• [Work to complete]
Without the pictures, print the lines running from the beginning of the material to the line containing "PI = math.pi", both ends included.

++++ Information supplied ++++

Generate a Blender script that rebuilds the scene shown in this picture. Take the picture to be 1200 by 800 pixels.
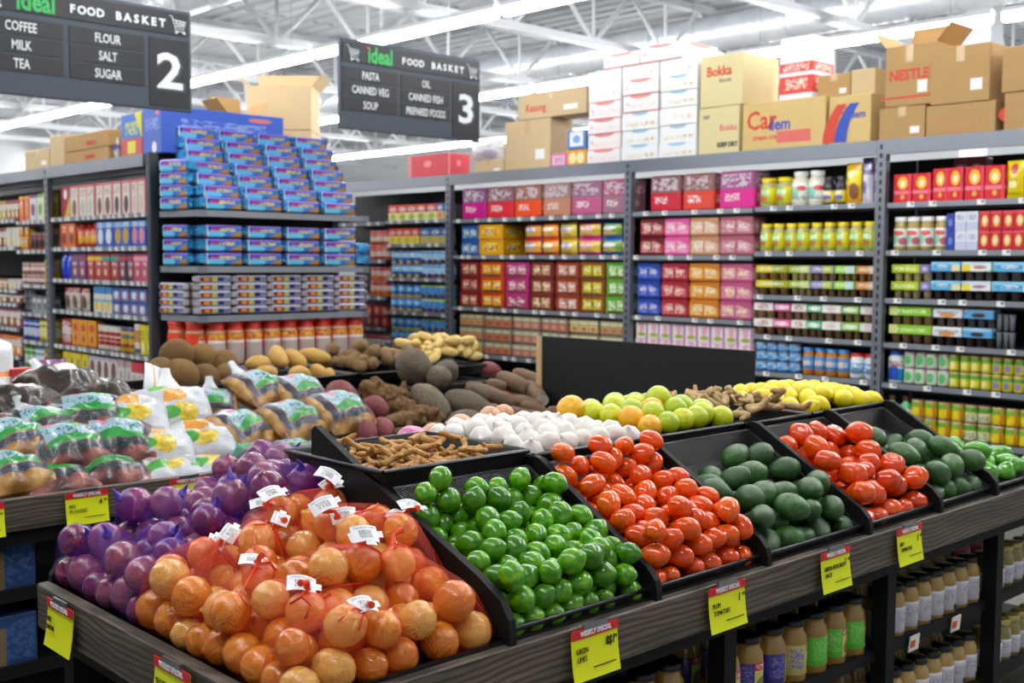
import bpy, bmesh, math, random
import numpy as np
from mathutils import Vector, Matrix, Euler, noise

for o in list(bpy.data.objects):
    bpy.data.objects.remove(o)
SC = bpy.context.scene
COL = SC.collection
PI = math.pi

# ------------------------------------------------------------------ camera
F_PX = 1335.0
CAM_H = 1.6
R_AX = np.array([[0.728, -0.686, 0.006], [-0.043, -0.054, -0.998], [0.684, 0.726, -0.069]])
_f = R_AX[2] / np.linalg.norm(R_AX[2])
_r = R_AX[0] - _f * (R_AX[0] @ _f); _r /= np.linalg.norm(_r)
_d = np.cross(_f, _r)
cam = bpy.data.cameras.new('camera')
cam.sensor_width = 36.0
cam.lens = F_PX / 1200.0 * 36.0
cam.clip_start = 0.05
cam.clip_end = 120
camo = bpy.data.objects.new('camera', cam)
COL.objects.link(camo)
camo.matrix_world = Matrix(((_r[0], -_d[0], -_f[0], 0), (_r[1], -_d[1], -_f[1], 0), (_r[2], -_d[2], -_f[2], CAM_H), (0, 0, 0, 1)))
cam.dof.use_dof = True
cam.dof.focus_distance = 2.62
cam.dof.aperture_fstop = 5.0
SC.camera = camo

# ------------------------------------------------------------------ view, world, light levels
vs = SC.view_settings
vs.view_transform = 'Standard'
vs.look = 'None'
vs.gamma = 1.0
vs.use_curve_mapping = False
vs.exposure = 0.0
LAMP = 53.0          # radiance of the strip lights
WORLD = 0.5         # daylight that comes in at the open shop front behind the camera
w = bpy.data.worlds.new('world')
SC.world = w
w.use_nodes = True
w.node_tree.nodes['Background'].inputs[0].default_value = (0.93, 0.97, 1.0, 1)
w.node_tree.nodes['Background'].inputs[1].default_value = WORLD
SC.cycles.use_denoising = True
SC.cycles.max_bounces = 7
SC.cycles.diffuse_bounces = 3
SC.cycles.glossy_bounces = 2
SC.cycles.transmission_bounces = 3
SC.cycles.transparent_max_bounces = 8
SC.cycles.caustics_reflective = False
SC.cycles.caustics_refractive = False
SC.cycles.sample_clamp_indirect = 6.0


def ray(u, v):
    return _f + _r * ((u - 600.0) / F_PX) + _d * ((v - 400.0) / F_PX)


def onx(u, v, x):
    q = ray(u, v); t = x / q[0]
    return Vector((x, q[1] * t, CAM_H + q[2] * t))


def ony(u, v, y):
    q = ray(u, v); t = y / q[1]
    return Vector((q[0] * t, y, CAM_H + q[2] * t))


def onz(u, v, z):
    q = ray(u, v); t = (z - CAM_H) / q[2]
    return Vector((q[0] * t, q[1] * t, z))


ORD = ['first', 'second', 'third', 'fourth', 'fifth', 'sixth', 'seventh', 'eighth', 'ninth', 'tenth', 'eleventh', 'twelfth', 'thirteenth',
       'fourteenth', 'fifteenth', 'sixteenth', 'seventeenth', 'eighteenth', 'nineteenth', 'twentieth']


def ordw(i):
    if i < 20:
        return ORD[i]
    return ['twenty-', 'thirty-', 'forty-', 'fifty-'][(i + 1) // 10 - 2] + ORD[(i + 1) % 10 - 1] if (i + 1) % 10 else \
        ['twentieth', 'thirtieth', 'fortieth', 'fiftieth'][(i + 1) // 10 - 2]


# ------------------------------------------------------------------ object helpers
def tag(o, label=None, cat=None, group=None, kind=None):
    if label: o['label'] = label
    if cat: o['category'] = cat
    if group: o['group'] = group
    if kind: o['kind'] = kind
    return o


def link(name, data, parent=None, loc=None, rot=None):
    o = bpy.data.objects.new(name, data)
    COL.objects.link(o)
    if parent is not None: o.parent = parent
    if loc is not None: o.location = loc
    if rot is not None: o.rotation_euler = rot
    return o


def empty(name, label, cat, loc=(0, 0, 0), rz=0.0, group=None):
    o = link(name, None, None, loc, (0, 0, rz))
    o.empty_display_size = 0.1
    return tag(o, label, cat, group)


class MB:
    """collects shapes and links them as one mesh"""

    def __init__(s):
        s.v = []; s.f = []; s.uv = []; s.mi = []; s.sm = []

    def quad(s, pts, mi=0, uv=((0, 0), (1, 0), (1, 1), (0, 1)), sm=False):
        b = len(s.v)
        s.v += [tuple(p) for p in pts]
        s.f.append(tuple(range(b, b + len(pts))))
        s.uv.append(tuple(uv[:len(pts)]))
        s.mi.append(mi); s.sm.append(sm)

    def box(s, c, d, mi=0, M=None, bev=0.0):
        """box centre c, full size d, optional matrix, chamfered vertical edges when bev>0"""
        x, y, z = d[0] / 2, d[1] / 2, d[2] / 2
        c = Vector(c)

        def T(p):
            p = Vector(p)
            if M is not None: p = M @ p
            return p + c
        if bev <= 0:
            F = [[(-x, -y, -z), (x, -y, -z), (x, -y, z), (-x, -y, z)], [(x, -y, -z), (x, y, -z), (x, y, z), (x, -y, z)],
                 [(x, y, -z), (-x, y, -z), (-x, y, z), (x, y, z)], [(-x, y, -z), (-x, -y, -z), (-x, -y, z), (-x, y, z)]]
            for q in F: s.quad([T(p) for p in q], mi)
            s.quad([T(p) for p in [(-x, -y, z), (x, -y, z), (x, y, z), (-x, y, z)]], mi, ((0, .96), (1, .96), (1, .99), (0, .99)))
            s.quad([T(p) for p in [(-x, y, -z), (x, y, -z), (x, -y, -z), (-x, -y, -z)]], mi, ((0, .01), (1, .01), (1, .03), (0, .03)))
            return
        b = min(bev, x * .8, y * .8, z * .8)
        ring = [(-x + b, -y), (x - b, -y), (x, -y + b), (x, y - b), (x - b, y), (-x + b, y), (-x, y - b), (-x, -y + b)]
        inner = [(px * (x - b) / x, py * (y - b) / y) for px, py in ring]
        L = [[(px, py, -z) for px, py in inner], [(px, py, -z + b) for px, py in ring], [(px, py, z - b) for px, py in ring], [(px, py, z) for px, py in inner]]
        U = [0, 1, 0, 1, 0, 1, 0, 1]
        V = [0.0, .02, .98, 1.0]
        for k in range(3):
            for i in range(8):
                j = (i + 1) % 8
                u0, u1 = (0, 1) if i % 2 == 0 else (1, 1)
                s.quad([T(L[k][i]), T(L[k][j]), T(L[k + 1][j]), T(L[k + 1][i])], mi, ((u0, V[k]), (u1, V[k]), (u1, V[k + 1]), (u0, V[k + 1])), sm=False)
        s.poly([T(p) for p in L[3]], mi, (.5, .985)); s.poly([T(p) for p in reversed(L[0])], mi, (.5, .015))

    def poly(s, pts, mi=0, uvp=(.5, .5), sm=False):
        b = len(s.v)
        s.v += [tuple(p) for p in pts]
        s.f.append(tuple(range(b, b + len(pts))))
        s.uv.append(tuple(uvp for _ in pts)); s.mi.append(mi); s.sm.append(sm)

    def grid(s, rows, mi=0, sm=True, close=False, flip=False, vr=(0, 1), mis=None):
        """rows: list of equal-length lists of points -> shared-vertex quad strip grid"""
        b = len(s.v); n = len(rows[0]); m = len(rows)
        for r in rows: s.v += [tuple(p) for p in r]
        for i in range(m - 1):
            for j in range(n if close else n - 1):
                k = (j + 1) % n
                q = (b + i * n + j, b + i * n + k, b + (i + 1) * n + k, b + (i + 1) * n + j)
                u0, u1 = j / (n if close else n - 1), (j + 1) / (n if close else n - 1)
                v0 = vr[0] + (vr[1] - vr[0]) * i / (m - 1); v1 = vr[0] + (vr[1] - vr[0]) * (i + 1) / (m - 1)
                t = ((u0, v0), (u1, v0), (u1, v1), (u0, v1))
                if flip: q = q[::-1]; t = t[::-1]
                s.f.append(q); s.uv.append(t); s.mi.append(mis[i] if mis else mi); s.sm.append(sm)

    def lathe(s, prof, n=16, mi=0, c=(0, 0, 0), mis=None, sm=True, vz=True, M=None):
        """prof: (radius, z) bottom to top; u=.5 faces -Y; v follows the height"""
        z0, z1 = prof[0][1], prof[-1][1]
        c = Vector(c)
        b = len(s.v)
        for r, z in prof:
            for j in range(n):
                a = -PI / 2 + 2 * PI * (j / n - .5)
                p = Vector((r * math.cos(a), r * math.sin(a), z))
                if M is not None: p = M @ p
                s.v.append(tuple(p + c))
        for i in range(len(prof) - 1):
            for j in range(n):
                k = (j + 1) % n
                u0, u1 = j / n, (j + 1) / n
                if vz and abs(z1 - z0) > 1e-6:
                    v0 = (prof[i][1] - z0) / (z1 - z0); v1 = (prof[i + 1][1] - z0) / (z1 - z0)
                else:
                    v0 = i / (len(prof) - 1); v1 = (i + 1) / (len(prof) - 1)
                s.f.append((b + i * n + j, b + i * n + k, b + (i + 1) * n + k, b + (i + 1) * n + j))
                s.uv.append(((u0, v0), (u1, v0), (u1, v1), (u0, v1)))
                s.mi.append(mis[i] if mis else mi); s.sm.append(sm)

    def tube(s, pts, rad, n=8, mi=0, caps=True):
        P = [Vector(p) for p in pts]
        if not hasattr(rad, '__len__'): rad = [rad] * len(P)
        t = (P[1] - P[0]).normalized()
        up = Vector((0, 0, 1)) if abs(t.z) < .9 else Vector((1, 0, 0))
        rows = []
        for i, p in enumerate(P):
            t = (P[min(i + 1, len(P) - 1)] - P[max(i - 1, 0)]).normalized()
            a = t.cross(up).normalized(); bb = a.cross(t)
            up = bb
            rows.append([p + (a * math.cos(2 * PI * j / n) + bb * math.sin(2 * PI * j / n)) * rad[i] for j in range(n)])
        s.grid(rows, mi, close=True, flip=True)
        if caps:
            s.poly(rows[0], mi); s.poly(rows[-1][::-1], mi)

    def mesh(s, name, mats):
        me = bpy.data.meshes.new(name)
        me.from_pydata(s.v, [], s.f)
        ul = me.uv_layers.new(name='UVMap')
        ul.data.foreach_set('uv', [c for t in s.uv for p in t for c in p])
        me.polygons.foreach_set('material_index', s.mi)
        me.polygons.foreach_set('use_smooth', s.sm)
        for m in (mats if isinstance(mats, (list, tuple)) else [mats]): me.materials.append(m)
        me.update()
        return me

    def build(s, name, mats, parent=None, loc=None, rot=None):
        return link(name, s.mesh(name, mats), parent, loc, rot)


# ------------------------------------------------------------------ materials
def hexc(h):
    h = h.lstrip('#')
    c = [int(h[i:i + 2], 16) / 255 for i in (0, 2, 4)]
    return tuple(((x / 12.92) if x <= .04045 else ((x + .055) / 1.055) ** 2.4) for x in c) + (1,)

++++

• [Result of this task]
Generate a Blender script that rebuilds the scene shown in this picture. Take the picture to be 1200 by 800 pixels.
import bpy, bmesh, math, random
import numpy as np
from mathutils import Vector, Matrix, Euler, noise

for o in list(bpy.data.objects):
    bpy.data.objects.remove(o)
SC = bpy.context.scene
COL = SC.collection
PI = math.pi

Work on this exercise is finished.